## start Information supplied

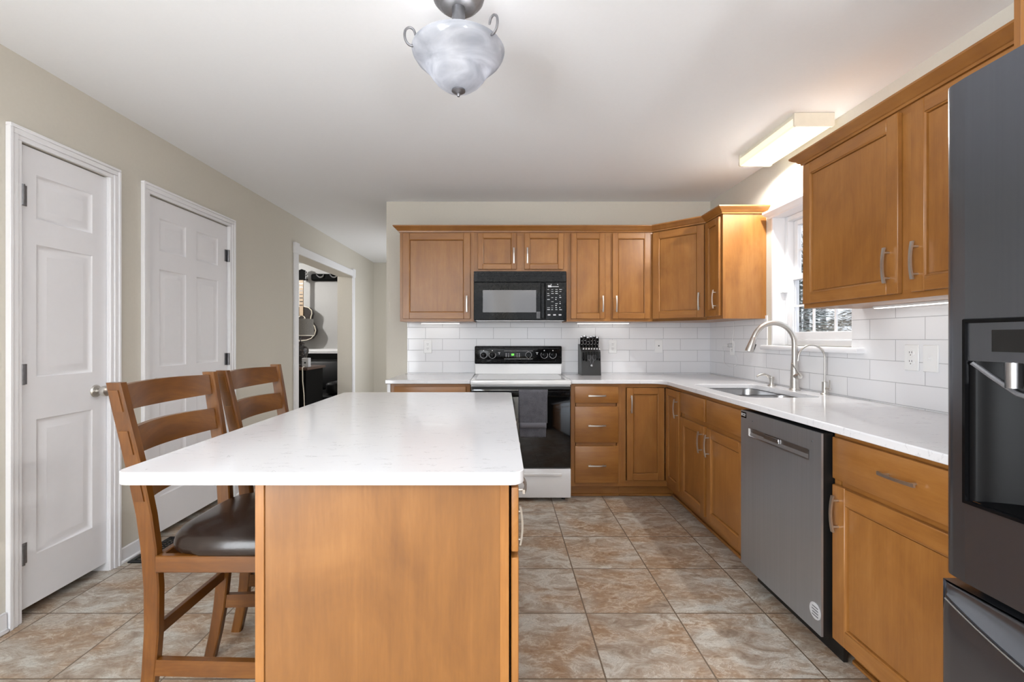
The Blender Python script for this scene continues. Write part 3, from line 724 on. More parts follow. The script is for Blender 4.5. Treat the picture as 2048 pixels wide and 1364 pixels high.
pts = [(gx, gy, CT1 + 0.07), (gx, gy, CT1 + 0.20)] + [(gx - 0.075 + 0.075 * math.cos(R(a)), gy, CT1 + 0.205 + 0.075 * math.sin(R(a))) for a in range(0, 171, 10)] + [(gx - 0.152, gy, CT1 + 0.19)]
P().tube(pts, 0.0052, 10).build('spout', 'nickel', r)
h = P(); h.tube([(gx, gy - 0.01, CT1 + 0.035), (gx + 0.006, gy - 0.036, CT1 + 0.035)], 0.0085, 12).tube([(gx + 0.005, gy - 0.03, CT1 + 0.035), (gx + 0.005, gy - 0.032, CT1 + 0.085)], [0.0035, 0.003], 8); h.build('lever', 'nickel', r)
r = thing('soap_dispenser', 'short brushed nickel soap pump on the sink rim', 'soap dispenser', (1.79, 3.06, CT1))
sx, sy = 1.79, 3.06
P().lathe([(0, 0), (0.024, 0), (0.024, 0.006), (0.014, 0.012), (0.012, 0.03), (0.018, 0.055), (0.018, 0.062), (0, 0.064)], (sx, sy, CT1), 20).build('base', 'nickel', r)
P().tube(smooth([(sx, sy, CT1 + 0.05), (sx - 0.02, sy, CT1 + 0.066), (sx - 0.05, sy, CT1 + 0.078), (sx - 0.08, sy, CT1 + 0.074), (sx - 0.10, sy, CT1 + 0.062)], 4), [0.011 - 0.006 * k / 16 for k in range(17)], 10).build('spout', 'nickel', r)

# ================================================================ STOVE
SX0, SX1 = -0.243, 0.520
r = thing('electric_stove', 'white freestanding electric stove with black oven door and control panel', 'stove', (0.139, 3.8, 0))
p = P(); p.box(SX0 + 0.003, SX1 - 0.003, 3.515, 4.13, 0.03, 0.885)
p.build('body', 'enamel', r)
p = P(); p.box(SX0, SX1, 3.475, 4.06, 0.8855, 0.920, bev=0.006, seg=2); p.build('cooktop', 'enamel', r)
P().box(SX0 + 0.035, SX1 - 0.035, 3.52, 4.03, 0.9205, 0.923, bev=0.001).build('glass_surface', 'cookglass', r)
p = P(); p.box(SX0, SX1, 4.05, 4.135, 0.9205, 1.02, bev=0.005).box(SX0 + 0.004, SX1 - 0.004, 4.055, 4.135, 1.02, 1.165, bev=0.004); p.build('backguard', 'enamel', r)
CPY = 4.035
cpn = P().box(SX0 - 0.002, SX1 + 0.002, CPY, 4.125, 1.012, 1.170, bev=0.010, seg=2)
cpn.box(SX0 + 0.012, SX1 - 0.012, CPY - 0.003, CPY, 1.146, 1.153).box(SX0 + 0.012, SX1 - 0.012, CPY - 0.003, CPY, 1.030, 1.034)
cpn = cpn.build('control_panel', 'black', r)
def cx_(q): return SX0 - 0.002 + (q - 88) / (1960 - 88) * (SX1 - SX0 + 0.004)
mk = P()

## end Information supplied

## Aim of the task
Reproduce the material word for word, minus the images.

## Exercise output
The Blender Python script for this scene continues. Write part 3, from line 724 on. More parts follow. The script is for Blender 4.5. Treat the picture as 2048 pixels wide and 1364 pixels high.
pts = [(gx, gy, CT1 + 0.07), (gx, gy, CT1 + 0.20)] + [(gx - 0.075 + 0.075 * math.cos(R(a)), gy, CT1 + 0.205 + 0.075 * math.sin(R(a))) for a in range(0, 171, 10)] + [(gx - 0.152, gy, CT1 + 0.19)]
P().tube(pts, 0.0052, 10).build('spout', 'nickel', r)
h = P(); h.tube([(gx, gy - 0.01, CT1 + 0.035), (gx + 0.006, gy - 0.036, CT1 + 0.035)], 0.0085, 12).tube([(gx + 0.005, gy - 0.03, CT1 + 0.035), (gx + 0.005, gy - 0.032, CT1 + 0.085)], [0.0035, 0.003], 8); h.build('lever', 'nickel', r)
r = thing('soap_dispenser', 'short brushed nickel soap pump on the sink rim', 'soap dispenser', (1.79, 3.06, CT1))
sx, sy = 1.79, 3.06
P().lathe([(0, 0), (0.024, 0), (0.024, 0.006), (0.014, 0.012), (0.012, 0.03), (0.018, 0.055), (0.018, 0.062), (0, 0.064)], (sx, sy, CT1), 20).build('base', 'nickel', r)
P().tube(smooth([(sx, sy, CT1 + 0.05), (sx - 0.02, sy, CT1 + 0.066), (sx - 0.05, sy, CT1 + 0.078), (sx - 0.08, sy, CT1 + 0.074), (sx - 0.10, sy, CT1 + 0.062)], 4), [0.011 - 0.006 * k / 16 for k in range(17)], 10).build('spout', 'nickel', r)

# ================================================================ STOVE
SX0, SX1 = -0.243, 0.520
r = thing('electric_stove', 'white freestanding electric stove with black oven door and control panel', 'stove', (0.139, 3.8, 0))
p = P(); p.box(SX0 + 0.003, SX1 - 0.003, 3.515, 4.13, 0.03, 0.885)
p.build('body', 'enamel', r)
p = P(); p.box(SX0, SX1, 3.475, 4.06, 0.8855, 0.920, bev=0.006, seg=2); p.build('cooktop', 'enamel', r)
P().box(SX0 + 0.035, SX1 - 0.035, 3.52, 4.03, 0.9205, 0.923, bev=0.001).build('glass_surface', 'cookglass', r)
p = P(); p.box(SX0, SX1, 4.05, 4.135, 0.9205, 1.02, bev=0.005).box(SX0 + 0.004, SX1 - 0.004, 4.055, 4.135, 1.02, 1.165, bev=0.004); p.build('backguard', 'enamel', r)
CPY = 4.035
cpn = P().box(SX0 - 0.002, SX1 + 0.002, CPY, 4.125, 1.012, 1.170, bev=0.010, seg=2)
cpn.box(SX0 + 0.012, SX1 - 0.012, CPY - 0.003, CPY, 1.146, 1.153).box(SX0 + 0.012, SX1 - 0.012, CPY - 0.003, CPY, 1.030, 1.034)
cpn = cpn.build('control_panel', 'black', r)
def cx_(q): return SX0 - 0.002 + (q - 88) / (1960 - 88) * (SX1 - SX0 + 0.004)
mk = P()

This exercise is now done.